The verification and second pass
You check the two flagged pricing figures against the vendors' own sites, find one has changed, feed the correct number back, and add that your real budget cap rules out the most expensive option. The model redoes the recommendation under the constraint. Now you have a comparison grounded in verified facts and your actual limits — defensible enough to share. That is a first real result, and the prompt becomes a template per Building a Repeatable Workflow for Prompting Comparative Analysis.
Frequently Asked Questions
Do I need any technical skills to start?
No. You need clear thinking about the decision and a willingness to verify facts. The prompt is plain English. The skill is in structuring the question and checking the answer, not in coding.

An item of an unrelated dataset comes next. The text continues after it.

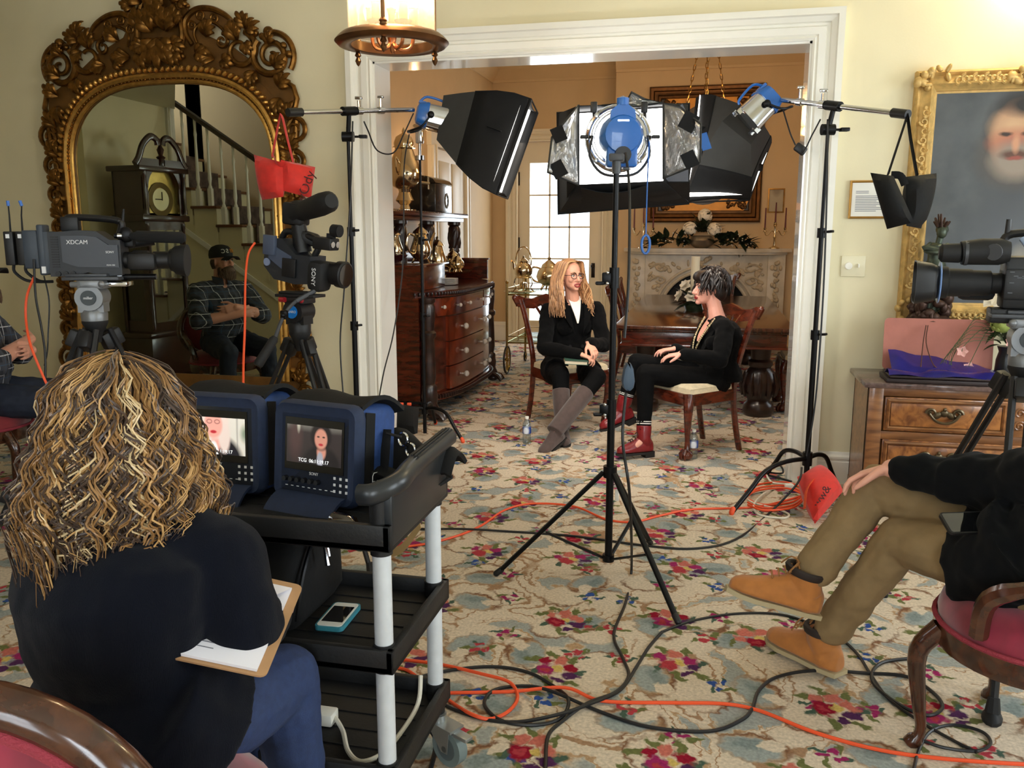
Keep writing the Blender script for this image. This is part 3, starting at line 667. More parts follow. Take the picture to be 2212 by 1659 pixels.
# ------------------------------------------------------------------ dining chairs
def make_chair(name, label, X):
    t = thing(name, label, 'chair', X=X, group='carved mahogany dining chairs with cream seats')
    st_ = MB(); st_.prism([(-.2, -.2), (.215, -.245), (.215, .245), (-.2, .2)], .05, z0=.435, taper=.97); st_.prism([(-.195, -.195), (.21, -.24), (.21, .24), (-.195, .195)], .02, z0=.484, taper=.86); st_.build('seat', creamf, t)
    fr = MB(); fr.bx(.2, .235, -.25, .25, .37, .45, .006)
    for s in (-1, 1): fr.prism([(-.23, s * .2), (.21, s * .245), (.21, s * .215), (-.23, s * .17)][::s], .08, z0=.37)
    fr.bx(-.235, -.2, -.2, .2, .37, .46); fr.build('seat_frame', chairw, t)
    for s in (-1, 1):
        l = MB(); p = smooth_path([(.2, s * .215, .44), (.222, s * .238, .36), (.218, s * .232, .24), (.2, s * .215, .12), (.205, s * .22, .055)], 4)
        l.tube(p, [.042 - .024 * min(1, i / 11) if i < 12 else .018 + .006 * (i - 12) / 4 for i in range(len(p))], 9, sq=1.0)
        l.ell((.212, s * .228, .034), (.044, .04, .034), n=10, m=7)
        for a in (-.6, 0, .6): l.tube([(.21 + .02 * math.cos(a), s * .222 + .02 * math.sin(a), .07), (.21 + .048 * math.cos(a), s * .226 + .044 * math.sin(a), .04), (.21 + .046 * math.cos(a), s * .226 + .042 * math.sin(a), .008)], [.012, .011, .008], 6)
        l.build('leg', chairw, t)
        b_ = MB(); p = smooth_path([(-.30, s * .19, 0), (-.255, s * .185, .2), (-.225, s * .185, .44), (-.25, s * .19, .62), (-.31, s * .215, .86), (-.345, s * .24, .985)], 4)
        b_.tube(p, [(.024, .019)] * len(p), 8, rot0=PI / 4, hint=(1, 0, 0)); b_.build('leg', chairw, t)
    rail = MB(); ys = [-.275, -.25, -.2, -.12, -.05, 0, .05, .12, .2, .25, .275]; zs = [1.0, 1.005, .985, .975, 1.0, 1.012, 1.0, .975, .985, 1.005, 1.0]
    rail.loft([[(-.335, y, z + .012), (-.36, y, z + .012), (-.352, y, z - .07), (-.325, y, z - .07)] for y, z in zip(ys, zs)])
    for s in (-1, 1): rail.cap((-.345, s * .265, .955), (-.35, s * .285, 1.0), .02, .024, 8)
    rail.build('top_rail', chairw, t)
    sp = MB()
    for i, y in enumerate((-.06, -.022, .022, .06)):
        s = 1 if y > 0 else -1
        p = smooth_path([(-.232, y * .8, .45), (-.245, y * 1.0, .56), (-.27, y * 1.5, .70), (-.29, y * .7, .80), (-.335, y * 1.9, .95)], 4)
        sp.tube(p, [(.012, .008)] * len(p), 6, rot0=PI / 4)
    for z, x, yw in ((.52, -.24, .065), (.68, -.267, .09), (.8, -.29, .05)): sp.box((x, 0, z), (.014, yw * 2, .026), .004)
    sp.build('splat', chairw, t)
    return t
def cx(x, y, a): return M4.Translation((x, y, 0)) @ M4.Rotation(math.radians(a), 4, 'Z')
ch0 = make_chair('dining_chair', 'carved dining chair under the blonde woman in the black coat', cx(-1.08, 1.27, -47))
dup(ch0, 0, label='carved dining chair under the dark haired woman in red boots', X=cx(-.10, .64, -138))
dup(ch0, 0, label='empty dining chair at the left side of the table, just behind the blonde woman', X=cx(-.62, 3.0, 6))
dup(ch0, 0, label='empty dining chair at the left side of the long table, second along towards the fireplace', X=cx(-.66, 4.1, -4))
dup(ch0, 0, label='empty dining chair at the far end of the long table, back to the fireplace', X=cx(.07, 5.32, -90))
dup(ch0, 0, label='dining chair at the right side of the long table beside the door casing', X=cx(.86, 2.35, 180))
# ------------------------------------------------------------------ table centrepiece, with a candle of its own
leafm = mat('magnolia_leaf', (34, 44, 28), .35, var=.25, vscale=20)
leafl = mat('light_leaf', (70, 84, 42), .45, var=.2, vscale=20)
petal = mat('white_petal', (232, 222, 202), .6)
def leaf(mb, c, d, ln, wd, bend=.25, up=(0, 0, 1)):
    X = frame_x(d, up, c)
    def f(u, v):
        k = math.sin(PI * min(.999, u ** .85)) * wd; q = v * 2 - 1
        return (u * ln, q * k, -bend * ln * u * u + abs(q) * k * .3)
    mb.sheet(f, 6, 4, T=X)
def blossom(mb, c, r, n, rnd, d=(0, 0, 1), layers=3):
    X = frame_z(d); X.translation = V(c)
    for L_ in range(layers):
        for i in range(n):
            a = 2 * PI * (i + .5 * L_) / n + rnd.uniform(-.1, .1); e = .25 + .5 * L_ / max(1, layers - 1) * 1.3
            dv = X.to_3x3() @ V((math.cos(a) * math.cos(e), math.sin(a) * math.cos(e), math.sin(e)))
            leaf(mb, V(c), dv, r * (1 - .13 * L_), r * .42, -.1 + .3 * rnd.random(), up=X.to_3x3() @ V((0, 0, 1)))
rnd = random.Random(5)
cp = thing('floral_centrepiece', 'greenery centrepiece with white magnolias around a pillar candle on the dining table', 'flowers', (-.12, 3.1, .77))
q = MB(); q.lathe([(0, 0), (.1, 0), (.12, .05), (.09, .09), (0, .09)])
for i in range(60):
    a = rnd.uniform(0, 6.28); e = rnd.uniform(-.1, 1.3); leaf(q, (.04 * math.cos(a), .04 * math.sin(a), .07), (math.cos(a) * math.cos(e), math.sin(a) * math.cos(e), math.sin(e)), rnd.uniform(.14, .27), .035, .3)
q.build('foliage', leafm, cp)
for (x, y, z) in ((-.1, -.1, .24), (-.15, -.06, .14), (.1, -.1, .2), (-.04, -.14, .14)):
    q = MB(); blossom(q, (x, y, z), .075, 6, rnd, (x, y, .1), 2); q.build('flower', petal, cp)
MB().cyl((-.02, .02, .06), (-.02, .02, .52), .042, 18).build('candle', mat('ivory_wax', (236, 222, 190), .5), cp)
# ------------------------------------------------------------------ marble fireplace
marble = mat('veined_marble', (196, 184, 162), .35, var=.14, vscale=9)
marbled = mat('carved_marble', (184, 168, 142), .5, var=.12, vscale=14)
soot = mat('sooty_iron', (16, 14, 13), .7)
fp = thing('fireplace', 'carved marble fireplace with arched opening against the far wall', 'fireplace', (-.06, 5.9, 0))
YF = 5.98; fc = -.06
sh = MB(); n = 24; pts = []
for i in range(n + 1):
    t = i / n; x = fc - 1.04 + 2.08 * t; k = 1 - abs(2 * t - 1) ** 6; pts.append((x, YF - .16 - .16 * k))
sh.prism([(fc + 1.04, YF)] + [(fc - 1.04, YF)] + pts, .045, z0=1.275); sh.prism([(fc + .98, YF)] + [(fc - .98, YF)] + [(fc + (x - fc) * .95, y + .02) for x, y in pts], .03, z0=1.245)
sh.build('mantel_shelf', marble, fp, world=True)
N = 28; arch = []
ax, az, ar = fc, .30, .56
def archp(r, sx=1.0): return [(ax + r * sx * math.cos(a), az + .12 + r * 1.05 * math.sin(a)) for a in [PI * i / N for i in range(N + 1)]]
su = MB(); fy = YF - .15
inner = [(ax + ar, .05)] + archp(ar) + [(ax - ar, .05)]
outer = []
for (x, z) in inner:    # surround plate from arch to rectangle
    if z <= .06: outer.append((fc + (.78 if x > fc else -.78), .05)); continue
    a = math.atan2(z - az - .12, x - ax); ex, ez = abs(math.cos(a)), abs(math.sin(a)); k = min(.78 / max(ex, 1e-3), .80 / max(ez, 1e-3)); outer.append((ax + k * math.cos(a), az + .12 + k * math.sin(a)))
vs = [(x, fy, z) for x, z in inner] + [(x, fy, z) for x, z in outer]; nn = len(inner)
su.add(vs, [(i, nn + i, nn + i + 1, i + 1) for i in range(nn - 1)])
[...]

How long until I get a result I can actually use?
A first usable comparison takes one structured prompt and one correction pass — often under thirty minutes including verification. The investment is front-loaded into defining criteria, which pays off immediately.
What if the model gets a fact wrong?
Expect it to, and plan for it. Verify the two or three facts the recommendation depends on. If one is wrong, correct it and re-run. Treat the model as a drafter, not an oracle.
Should I give the model real numbers like our budget?
Yes, supply any constraint that shapes the decision, as long as it is not sensitive data your tools prohibit sharing. The more relevant context the model has, the more grounded the comparison.
How many options can I compare at once?
Three to six options across four to eight criteria is the comfortable range for a first attempt. Beyond that the table gets unwieldy and the model's attention thins. Break very large comparisons into rounds.
Is a table really better than just asking for a paragraph?
Yes. A table forces the model to address every option on every criterion, which surfaces gaps a paragraph hides. Pair the table with a short reasoning section for the trade-offs.
Key Takeaways
- Define the options, the decision context, and your criteria before you write a single prompt.
- Use a four-part prompt structure: role, task, criteria, output format — and ask for a table plus reasoning.
- Instruct the model to flag uncertainty explicitly to cut down on confident fabrication.
- Always verify the two or three facts the recommendation hinges on before trusting it.
- Treat the first output as a draft; the correction pass is where a defensible result appears, and saving the prompt turns the win into a repeatable capability.